Courtesy of Peacock/Sky
Eddie Redmayne is no stranger to prosthetics but the variety of disguises he dons as a stone-cold assassin in “The Day of the Jackal” proved to be his most challenging physical transformation yet.
Episode 1 of the series, which landed in the U.K. on Sky on Nov. 7 and is set to hit Peacock in the U.S. on Nov. 14, opens with Redmayne infiltrating corporate headquarters disguised as an elderly German cleaner to take out a target.
For that one scene alone, the actor spent four hours in hair and make-up to age and change his face (a process overseen by make-up designer Melanie Lenihan and prosthetics designer Richard Martin) and donned a foam suit to bulk out his body. To top it off, the scene was shot during a blisteringly hot day in Hungary and there was no air-conditioning in the studio. “My overwhelming memory of those days was Richard coming and doing pin pricks through the prosthetic and this sweat oozing out the top,” Redmayne recalls with a laugh.

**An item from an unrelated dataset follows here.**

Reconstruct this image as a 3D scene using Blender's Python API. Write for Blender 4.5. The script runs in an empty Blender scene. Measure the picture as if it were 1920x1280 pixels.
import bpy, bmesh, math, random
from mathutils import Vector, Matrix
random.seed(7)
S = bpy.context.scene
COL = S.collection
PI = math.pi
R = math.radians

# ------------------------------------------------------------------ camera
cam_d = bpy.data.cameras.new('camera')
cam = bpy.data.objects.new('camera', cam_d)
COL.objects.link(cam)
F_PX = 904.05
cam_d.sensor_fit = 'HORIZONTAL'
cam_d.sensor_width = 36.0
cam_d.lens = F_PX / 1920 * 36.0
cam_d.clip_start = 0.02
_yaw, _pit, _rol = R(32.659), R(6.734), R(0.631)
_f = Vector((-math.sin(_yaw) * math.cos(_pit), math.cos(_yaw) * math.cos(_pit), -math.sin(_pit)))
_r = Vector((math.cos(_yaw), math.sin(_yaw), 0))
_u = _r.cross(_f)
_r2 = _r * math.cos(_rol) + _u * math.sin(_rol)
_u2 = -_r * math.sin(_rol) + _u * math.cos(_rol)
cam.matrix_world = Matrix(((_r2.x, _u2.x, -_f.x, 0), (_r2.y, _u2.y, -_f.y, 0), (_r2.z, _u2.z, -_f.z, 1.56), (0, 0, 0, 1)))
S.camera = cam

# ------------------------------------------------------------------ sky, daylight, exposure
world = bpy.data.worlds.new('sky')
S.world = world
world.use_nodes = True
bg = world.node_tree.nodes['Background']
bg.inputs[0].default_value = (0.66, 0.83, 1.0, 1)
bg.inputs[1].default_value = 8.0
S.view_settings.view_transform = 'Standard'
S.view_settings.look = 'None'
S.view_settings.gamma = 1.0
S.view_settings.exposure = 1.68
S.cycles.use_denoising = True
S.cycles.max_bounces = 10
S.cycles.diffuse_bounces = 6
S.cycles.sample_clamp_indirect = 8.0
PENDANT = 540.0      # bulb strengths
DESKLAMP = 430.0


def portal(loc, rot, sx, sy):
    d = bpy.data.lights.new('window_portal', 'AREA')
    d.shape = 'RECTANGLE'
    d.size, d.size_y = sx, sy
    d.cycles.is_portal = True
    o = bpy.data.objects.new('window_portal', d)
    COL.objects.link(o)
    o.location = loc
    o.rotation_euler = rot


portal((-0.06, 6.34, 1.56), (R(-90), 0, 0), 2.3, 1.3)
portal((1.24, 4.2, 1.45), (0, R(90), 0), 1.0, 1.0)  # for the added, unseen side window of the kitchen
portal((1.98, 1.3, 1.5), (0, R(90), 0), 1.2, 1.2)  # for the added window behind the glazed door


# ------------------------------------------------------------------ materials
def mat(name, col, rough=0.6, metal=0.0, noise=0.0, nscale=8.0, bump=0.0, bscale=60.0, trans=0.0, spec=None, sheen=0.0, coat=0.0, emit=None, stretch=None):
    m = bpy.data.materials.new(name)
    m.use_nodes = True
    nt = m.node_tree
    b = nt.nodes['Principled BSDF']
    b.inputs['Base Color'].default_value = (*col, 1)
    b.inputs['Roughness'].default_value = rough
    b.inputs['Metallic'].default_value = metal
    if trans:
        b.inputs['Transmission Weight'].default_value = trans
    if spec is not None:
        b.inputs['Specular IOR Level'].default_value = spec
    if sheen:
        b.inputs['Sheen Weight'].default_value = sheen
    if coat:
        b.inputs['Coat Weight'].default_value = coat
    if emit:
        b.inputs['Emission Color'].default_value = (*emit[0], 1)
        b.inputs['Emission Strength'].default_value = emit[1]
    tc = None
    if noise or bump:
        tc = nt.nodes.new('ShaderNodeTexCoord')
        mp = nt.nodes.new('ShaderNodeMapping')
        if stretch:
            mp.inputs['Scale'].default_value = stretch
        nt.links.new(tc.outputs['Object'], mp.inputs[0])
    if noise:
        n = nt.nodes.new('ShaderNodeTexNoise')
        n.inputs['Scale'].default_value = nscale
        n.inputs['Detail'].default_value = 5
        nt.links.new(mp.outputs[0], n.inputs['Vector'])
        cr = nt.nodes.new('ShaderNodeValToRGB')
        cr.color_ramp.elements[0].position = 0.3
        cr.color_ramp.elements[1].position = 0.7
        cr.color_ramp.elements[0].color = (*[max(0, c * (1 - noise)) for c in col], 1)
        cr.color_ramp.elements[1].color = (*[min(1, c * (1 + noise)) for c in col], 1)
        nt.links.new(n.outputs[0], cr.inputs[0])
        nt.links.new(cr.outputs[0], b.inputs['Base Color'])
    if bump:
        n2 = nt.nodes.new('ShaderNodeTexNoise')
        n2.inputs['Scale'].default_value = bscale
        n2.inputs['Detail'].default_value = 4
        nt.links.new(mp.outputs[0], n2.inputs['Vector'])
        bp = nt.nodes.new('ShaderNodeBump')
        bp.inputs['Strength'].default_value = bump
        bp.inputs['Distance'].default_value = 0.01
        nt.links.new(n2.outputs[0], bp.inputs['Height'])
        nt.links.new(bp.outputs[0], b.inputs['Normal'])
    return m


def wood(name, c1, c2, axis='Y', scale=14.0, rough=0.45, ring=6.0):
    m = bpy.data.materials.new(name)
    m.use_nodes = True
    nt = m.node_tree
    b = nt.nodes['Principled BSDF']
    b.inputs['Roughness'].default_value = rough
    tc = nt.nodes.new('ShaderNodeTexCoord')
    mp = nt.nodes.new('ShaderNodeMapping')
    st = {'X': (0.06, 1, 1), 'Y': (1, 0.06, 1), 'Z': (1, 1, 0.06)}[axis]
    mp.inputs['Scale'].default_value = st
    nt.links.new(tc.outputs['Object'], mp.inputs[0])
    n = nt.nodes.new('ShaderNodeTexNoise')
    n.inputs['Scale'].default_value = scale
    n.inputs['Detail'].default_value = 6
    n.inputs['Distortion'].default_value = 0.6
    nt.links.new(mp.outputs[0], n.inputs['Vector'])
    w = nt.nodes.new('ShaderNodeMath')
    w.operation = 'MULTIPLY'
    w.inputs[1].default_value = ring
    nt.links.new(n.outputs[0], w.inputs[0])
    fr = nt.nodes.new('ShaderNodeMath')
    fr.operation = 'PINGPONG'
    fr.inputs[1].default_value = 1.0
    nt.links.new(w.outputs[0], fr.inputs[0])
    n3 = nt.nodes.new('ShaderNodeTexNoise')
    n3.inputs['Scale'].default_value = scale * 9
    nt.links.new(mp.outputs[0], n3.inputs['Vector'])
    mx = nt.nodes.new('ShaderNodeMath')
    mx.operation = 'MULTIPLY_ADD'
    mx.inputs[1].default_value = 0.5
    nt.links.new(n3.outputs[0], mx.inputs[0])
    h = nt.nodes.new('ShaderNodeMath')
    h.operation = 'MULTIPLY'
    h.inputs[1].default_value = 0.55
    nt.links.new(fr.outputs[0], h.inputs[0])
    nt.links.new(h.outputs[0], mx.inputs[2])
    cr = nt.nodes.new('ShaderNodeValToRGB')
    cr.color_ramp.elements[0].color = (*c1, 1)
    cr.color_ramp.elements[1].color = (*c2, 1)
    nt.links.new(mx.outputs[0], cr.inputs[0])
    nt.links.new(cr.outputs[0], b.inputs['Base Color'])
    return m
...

The actor, who appeared in the “Fantastic Beasts” franchise as well as films including “The Theory of Everything” and “The Danish Girl,” says that acting through layers of rubber and foam presents specific challenges. “You don’t get much time to prep with them, because it costs so much money, and they take so long to put on,” he tells Variety. “And they’re so deeply uncomfortable that people quite often go, ‘Oh, that’s a prosthetic performance.’ But having experienced quite a lot of it myself, when I look at someone like Colin Farrell’s performance [in “The Penguin”] or Gary Oldman’s performance [in “The Darkest Hour”], you don’t get much time to prep in it. So it’s really a trial and error experience.”
Once the prosthetics are on, other elements then need to come together to make the character fully believable. “You can have a wonderful prosthetic, but if that doesn’t marry with a voice, then you’re screwed,” he explains. The caretaker role required Redmayne to speak German, which he brushed up on with a local dialect coach. “Once you’ve prepped the German-speaking, you’ve then got to drop the pitch of it in order to marry with the fact that this guy is a 70-year-old chain smoker,” says Redmayne.
As an executive producer on “The Day of the Jackal” (alongside co-star Lashana Lynch), Redmayne was also involved in other aspects of the ten-part series, including production design, which meant he got to share the prosthetics process with viewers by weaving it into the storyline. “I wanted an audience to get to see behind the curtain of it, so that moment when the Jackal takes [the prosthetics] off, rather than being unrealistic, it actually takes a good hour,” he explains. He also borrowed a polystyrene bust Martin had made of his face to decorate a dressing table in the Jackal’s secret chamber.

Eddie Redmayne in ‘The Day of the Jackal’ (Courtesy of NBCUniversal/Sky)Courtesy of Marcell Piti/Carnival Film & Television Limited
Redmayne, who was a fan of the original 1973 feature film adaptation starring Edward Fox, says there was “trepidation” when he was first offered the role of the Jackal, until he read the first three episodes. “I found it so damn compulsive,” he says. “I couldn’t stop turning the pages.” While the series, based on Frederick Forsyth’s iconic 1971 novel, has been modernized enough to look and feel contemporary, “it retained the analogue quality of the original,” Redmayne says.
“I love that you see the meticulousness with which he prepares,” the actor says of his character. “You see what his process is. His strategies are constructed with the minutia of a Swiss watch. I find great catharsis in watching that unfold. And then also it’s pretty thrilling when something goes awry.” Redmayne says he “may or may not share a sort of meticulous and obsessive quality with the character,” which he carried into his producing duties as well.
On the Jackal’s tail is Bianca, a senior detective focused on catching the elusive assassin, often at the expense of her personal relationships. While in theory Redmayne is the baddie to Lynch’s goodie, one of the aspects of the story that appealed was that both characters exist in a grey area, with Redmayne in particular making the mercenary Jackal appear sympathetic.
“What I loved about what the structure of this new version was rather than it being sort of binary good and evil, which it felt like in the original movie and the book, now it felt like two sides of the same coin,” he explains. “It felt like both characters mirrored each other in their obsession, in their ruthlessness, in their talent, but also in their moral ambiguity and blurriness of choices and that felt compelling.”
That moral ambiguity is less prevalent in another character Redmayne is known for playing: the earnest magi-zoologist Newt Scamander in the “Fantastic Beasts” franchise. Redmayne has made three instalments of the “Harry Potter” spin-off but says as of now there aren’t plans for more. “As far as I’m concerned – no,” he says, politely but decisively sidestepping further discussion in a manner reminiscent of the Jackal. “That’s a question for one of our [Warner Bros. Discovery] leaders.”